TEACHING EXPERIENCE

“The art of teaching

is the art of assisting discovery.”

 

— Mark Van Doren (1894-1972)

Below are the courses that I am currently teaching or have taught in the past.

IS406I: IMAGE PROCESSING

Norwich University  •  Spring 2014

This is a newly developed course that combines material from 2 semesters of graduate-level image processing courses and includes topics in computer vision, artificial intelligence, and state-of-the-art advances in image processing techniques, such as image stabilization, image registration, and classification.

This course introduces the basic methodologies and theories of digital image processing and computer vision.  Computer vision is presented as a process of extracting useful data from noisy images and video sequences.  Lightweight algorithms will be covered, as well as their application to embedded smart cameras and other low-power vision platforms.  Topics include (but are not limited to): image processing, segmentation, grouping, edge detection, object detection, template matching, estimation of motion, feature detection, optical flow, and object classification.  The course will consist of surveying state-of-the-art conference and journal papers, hands-on assignments, and a final project of your own choosing.  Knowledge of MATLAB or Octave is preferred, but not required.

IS131: COMPUTER PROGRAMMING

Norwich University  •  Spring 2014

Application of fundamental programming concepts using a high-level language.

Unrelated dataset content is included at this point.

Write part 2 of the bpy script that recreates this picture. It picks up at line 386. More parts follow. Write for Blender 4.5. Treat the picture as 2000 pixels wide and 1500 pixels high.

The course will emphasize object-oriented design and implementation techniques. Good software engineering practice will be introduced by means of programming projects that illustrate the importance of software quality attributes.

IS130: INTRODUCTION TO COMPUTING

Norwich University  •  Fall 2013, Fall 2014

An introduction to basic computing concepts and programming using a high-level language. This course will serve as the basis for more advanced programming classes. Although the course is designed for students with little programming background, those with prior programming experience in any language will still learn good programming practices and language-specific concepts.

EE204: ELECTRICAL CIRCUITS I

Norwich University  •  Fall 2013, Fall 2014

A study of principles and methods of analysis of electric circuits with both direct and time varying sources in the steady state. KCL, KVL, mesh, and nodal techniques. Network theorems are developed and applied to the analysis of networks. Energy storage elements. First order and second order circuits with forced and natural responses. Sinusoidal analysis, complex numbers, phasor diagrams. Power: average, effective, and complex power in single phase systems.

ELE231: FUNDAMENTALS OF ELECTRIC CIRCUITS I

Syracuse University  •  Fall 2008, Fall 2009, Fall 2010, Fall 2011, Spring 2012, Spring 2013

An introductory course in electric circuits, covering: the analysis of electric circuits; resistive, reactive circuits; independent, dependent sources; network theorems, circuit reduction; operational amplifiers, models, circuits; elements of transient and steady state circuit analysis; power and energy considerations.

ELE232: FUNDAMENTALS OF ELECTRIC CIRCUITS II

Syracuse University  •  Spring 2009, Spring 2010, Spring 2011, Fall 2012

The second course in electric circuits, covering more advanced concepts, such as: frequency response, filters; second-order circuits; semiconductors, diodes, bipolar junction transistors, field effect transistors, models, circuits; mutually coupled circuits, transformers, rotating machines; DC generators and motors; alternators; AC motors.